With no other candidate on the official radar, current Commission President Jose Manuel Barroso has been seen as the establishment favorite for a second term. If re-appointed, Barroso will become only the second person to serve two terms as president, sharing that honor with that titan of European integration, Jacques Delors. In what can best be described as a pre-emptive victory lap, Barroso gave a series of interviews last month stating his plans to form the next European Commission as soon as possible to avoid uncertainty that he cited would damage Europe given the economic crisis. This line of argumentation has already gained explicit support from current European Union president, Sweden, and the tempered support of Euro heavyweights, Germany and France.

But the raucous composition of the new European Parliament is proving a major stumbling block to Barroso's fast-track re-appointment. In what can only be described as a masterful assertion of political skill, leaders of the three opposition parties - the Socialists, the Greens and the Liberals - were able to cobble together a majority that halted the re-appointment that many had expected after its unanimous endorsement by the heads of the EU's 27 member-states. In a dramatic U-turn, Sweden - which assumed the six-month rotating presidency on July 1 - has said that it will respect the will of the parliament. Stockholm has agreed to postpone his nomination until the fall.

Barroso's political survival is among his few political accomplishments. To his credit, Barroso has shaken off any vestige of association with George W. Bush and the invasion of Iraq. (Remember the Azores Summit, anyone?) Even in the run-up to this year's Commission appointment, he was able to forge a coalition that cut across the political spectrum. But this is a testament to political resilience, not political leadership. No one will claim that it's been a good five years for the EU. Its citizens are demoralized and disinterested. Turnout in European Parliamentary elections have been consistently declining since the creation of the European Parliament in 1979. At 42%, turnout in the 2009 parliamentary election was its lowest ever. The EU has been adrift since the 2004 enlargement that at once made a dramatic push toward the idea of a Europe whole and free, but left Europe searching for a new project.
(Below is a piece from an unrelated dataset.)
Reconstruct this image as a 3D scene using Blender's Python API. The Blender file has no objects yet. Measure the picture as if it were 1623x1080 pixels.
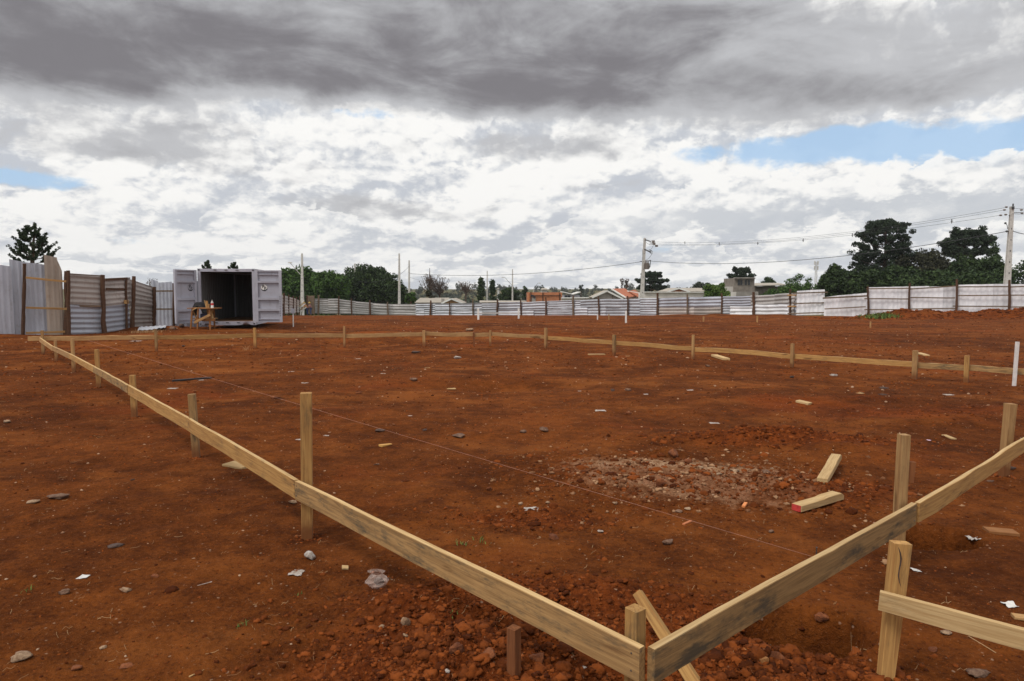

Barroso's performance as a visionary leader has been lackluster. He presided over the two crushing electoral defeats - referenda in France and the Netherlands about the 2004 EU constitution and a 2008 referendum in Ireland about the Lisbon Treaty. During last summer's Russian invasion of Georgia-which should have been Europe's hour to act on the world stage- Barroso seemed comfortable to melt into the background and let French President Nicholas Sarkozy take the lead in brokering a peace. Europe has also failed to respond to the economic crisis quickly; member-states instead recoiled into positions that more narrowly focused on national interests. Several prominent members of the European Parliament, most notably former Belgian Prime Minister Guy Verhofstadt, a newly minted Liberal, have been highly critical of Barroso's flatfooted performance on this front. Barroso has also been unable to rally member-states behind Europe's other projects - be it a coordinated energy policy towards Russia, increased defense and security integration, or comprehensive immigration reform.

Today's Europe needs the "vision" thing now more than ever. The Commission president is the face of the EU. As such, he or she must be an effective communicator of a European vision. The Lisbon Treaty foresees the creation of a European Council president and a European foreign minister, a position that could lend greater clarity of vision to the EU at home and abroad. But until the Lisbon Treaty comes into force, decision-makers in European capitals cannot sit back and assume that the accord will fill the leadership deficit that has plagued the EU for the past decade. As the re-packaged Lisbon Treaty makes its second (third, really) pass through the minefield of member-state confirmation, the pact will need a spirited champion who can parachute into the field and make the case for Europe to its people. Without a skillful and charismatic Commission president to shepherd the treaty's passage, the EU may remain stuck in the institutional malaise that has consumed it for the past four years.

The European Parliament has a unique political opportunity to hold Barroso to task for his record. The European Parliament must wait until after the new Irish referendum, now scheduled for October 2, before re-visiting the question of appointing a new Commission president. Rather than focus on back-room negotiations on committee chairmanships, the ad-hoc coalition of Socialists, Liberals and Greens should make Barroso's re-appointment contingent on the Lisbon Treaty's unanimous ratification by all EU member-states.

Such a bold political move on the part of the European Parliament would have a three-fold effect. First, it would hold Barroso accountable for his first term. Barroso's performance in last several weeks has shown great zest. He has been working hard to create structure that would effectively oversee and coordinate financial regulation throughout the EU, but that hardly compensates for the missed opportunities of the past. Second, it would assert the European Parliament's authority. Swedish Prime Minister Fredrik Reinfeldt said that he accepted Parliament's decision about Barroso to show the body "respect". But respect for the European Parliament-the only pan-European institution with directly elected representatives - must be more than a fleeting occurrence. Third, it would spur the interest of Europe's disengaged citizens. European citizens know that if theirs is to become a truly political union, high-profile leaders must pay a price for their shortcomings. It's time to turn Euro-vision into reality.